本番で、偶然にも村上さんが大好きな曲を弾かれたそうですが、「あんなに感激したことはない。聴いていて涙が出た」と話していました。

リヒテルに、「ピアノはどうでしたか?」と聞いたところ、「良かったよ。でも私にはちょっと易しすぎたかもしれない」と感想を話されたそうです。

易しすぎたという事は、もう少し鍵盤が重い方がよいのかと想像し、翌日のコンサートでは、鍵盤の下にある0.2ミリの紙を抜いて、タッチを重くしたそうです。

翌日のコンサートでは、終了後にリヒテルがすぐに村上さんをハグして、「ありがとう。よかった、よかった」と物凄く感激してくれたのだそうです。

リヒテルは生前、「悪いピアノは、この世にない。演奏者が悪いんだ」「私は、決してピアノを選ばない。ピアノを選ぶのは、ピアニストにとって有害である。それは、心理的な重圧になるからだ。調律師やスタッフを信じている」と話していたそうです。

自分の演奏の出来を、ピアノのせいにしてしまう事がありますが、リヒテルのように謙虚な気持ちでピアノに向かわないといけないと痛感させられます。

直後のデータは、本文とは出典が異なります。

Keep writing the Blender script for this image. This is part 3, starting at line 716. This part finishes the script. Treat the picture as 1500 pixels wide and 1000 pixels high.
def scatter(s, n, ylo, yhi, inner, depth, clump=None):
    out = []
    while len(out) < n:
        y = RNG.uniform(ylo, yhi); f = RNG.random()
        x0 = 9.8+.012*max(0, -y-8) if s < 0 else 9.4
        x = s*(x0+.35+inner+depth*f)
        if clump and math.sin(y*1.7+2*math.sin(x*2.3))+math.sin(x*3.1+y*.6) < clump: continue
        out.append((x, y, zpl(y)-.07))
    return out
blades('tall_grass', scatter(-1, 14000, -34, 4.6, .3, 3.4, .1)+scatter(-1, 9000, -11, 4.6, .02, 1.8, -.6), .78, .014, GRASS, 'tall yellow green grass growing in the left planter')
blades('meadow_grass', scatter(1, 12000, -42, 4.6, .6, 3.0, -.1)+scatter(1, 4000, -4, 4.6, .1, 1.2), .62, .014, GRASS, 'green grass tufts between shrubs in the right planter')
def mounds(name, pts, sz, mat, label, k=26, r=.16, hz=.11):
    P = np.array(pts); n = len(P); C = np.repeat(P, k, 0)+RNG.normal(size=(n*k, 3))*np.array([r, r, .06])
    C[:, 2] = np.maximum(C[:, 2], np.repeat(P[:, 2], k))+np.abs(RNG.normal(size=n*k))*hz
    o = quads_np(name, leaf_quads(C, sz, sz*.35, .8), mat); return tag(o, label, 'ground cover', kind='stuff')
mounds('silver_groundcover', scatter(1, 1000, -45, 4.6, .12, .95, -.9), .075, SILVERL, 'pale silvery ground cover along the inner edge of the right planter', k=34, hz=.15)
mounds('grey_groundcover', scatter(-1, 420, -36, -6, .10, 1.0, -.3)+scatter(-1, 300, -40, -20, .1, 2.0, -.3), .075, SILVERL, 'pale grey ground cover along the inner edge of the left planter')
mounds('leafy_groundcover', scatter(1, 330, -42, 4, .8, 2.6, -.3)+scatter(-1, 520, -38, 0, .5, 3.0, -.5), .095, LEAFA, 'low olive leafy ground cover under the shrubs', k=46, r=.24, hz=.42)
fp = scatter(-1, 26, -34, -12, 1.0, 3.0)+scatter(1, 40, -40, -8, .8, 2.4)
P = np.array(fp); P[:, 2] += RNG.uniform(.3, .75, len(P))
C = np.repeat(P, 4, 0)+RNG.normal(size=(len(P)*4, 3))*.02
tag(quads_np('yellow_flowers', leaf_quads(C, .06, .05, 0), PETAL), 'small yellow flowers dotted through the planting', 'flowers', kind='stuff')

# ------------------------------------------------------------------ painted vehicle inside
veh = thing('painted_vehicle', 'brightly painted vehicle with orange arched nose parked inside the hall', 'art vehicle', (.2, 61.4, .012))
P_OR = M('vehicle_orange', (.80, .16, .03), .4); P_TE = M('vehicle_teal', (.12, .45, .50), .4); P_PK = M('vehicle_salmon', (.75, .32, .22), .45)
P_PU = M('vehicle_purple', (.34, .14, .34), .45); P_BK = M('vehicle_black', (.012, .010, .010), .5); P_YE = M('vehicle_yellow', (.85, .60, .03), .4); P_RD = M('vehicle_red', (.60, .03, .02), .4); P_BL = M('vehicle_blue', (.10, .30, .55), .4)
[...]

リヒテルは、日本で多くのコンサートを行いましたが、調律師を目指す学生のために、無料でコンサートを開いていました。「母国には、調律師になるための学校がない。優秀な調律師を育てる学校があるなんて、日本は素晴らしい」と話していたそうです。

リヒテルのように、素晴らしくピアノを奏でるためには、どうしたらよいのでしょうか?

リヒテルに師事していたお弟子さんの話では、「ピアノを弾く時に、指を鍵盤にねじ込むように、鍵盤の下から指が出てくるようなイメージで弾くように」と話していたそうです。

浅いタッチではなく、深いタッチを心がけると、ほんの少しリヒテルに近づけるかもしれませんね。